Rap careers come with expiration dates. Once a rapper score their first hit the clock counting down till when their phone calls for guest calls stop ringing, night clubs start passing them up for younger acts and their thousands of fans shrink to a few hipsters and black middle-aged women that just found Christ. Atlanta rapper, Future, who broke though in 2011 with the song “Racks”, appeared to have hit a wall. In the last year his second album Honest was met with a chilled critical response, he went through a divorce with the singer Ciara and it was beginning to look like his moment in the rap world had passed.
Late fall he released Monster, a full-length mixtape, where he partnered with Atlanta’s hottest young producers, Metro Boomin and TM88, on a tape that felt like his earlier tapes Streetz Watchin or True Story. Not a success right at release, but the song “Fuck Up Some Commas” started to gain some traction after a couple months of release. The song doesn’t announce itself to be a hit, but it perfectly encapsulates the druggy haze that Future doubled-down with on Monster. Then January saw the release of his next tape Beast Mode, he quickly followed with 56 Nights, both of which showed that maybe Future was ready to make a return. “Commas” slowly climbed up the Billboard 100 charts up to the #55 slot, and these decidedly street mixtapes appeared to have quickly rebuild Future’s brand.
Future’s appeal was always emotional, whether it was love (“Turn on the Lights”), heartbreak (“Throw Away”) or simply turning the fuck up (“March Madness”). His nicknames (Future Vandross and Future Hendrix) revealed the variety of styles and the emotional depth that he was always capable of tapping into even if he was running through basic trap rap tropes. But on these last projects he’s shrunk that range down to mostly post-relationship world-weariness and struggling to see what he wants from his life. Moments of unabashed joy that appeared on tracks like “Feeling I Get”, now are replaced with the numbed pain of “56 Nights” or “Lay Up”. Future’s newer music might even lack the pop appeal he was flirting with a couple years back, but what’s returned is the emotional rawness that’s always been at the essence of his music.

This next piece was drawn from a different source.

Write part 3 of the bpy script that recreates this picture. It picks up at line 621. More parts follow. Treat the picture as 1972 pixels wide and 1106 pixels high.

Yet despite all that he’s put out, it’s hard to find any specific metrics that pinpoint the exact amount of success he’s found during this last run. His music never left late night radio mixes and if you hear rap music blasting from passerby cars, you more than likely hear Future. He won’t appear on a list of songs that could be considered “the song of the summer,” but Future has added another act to his career. Few musicians — especially rappers — can claim that.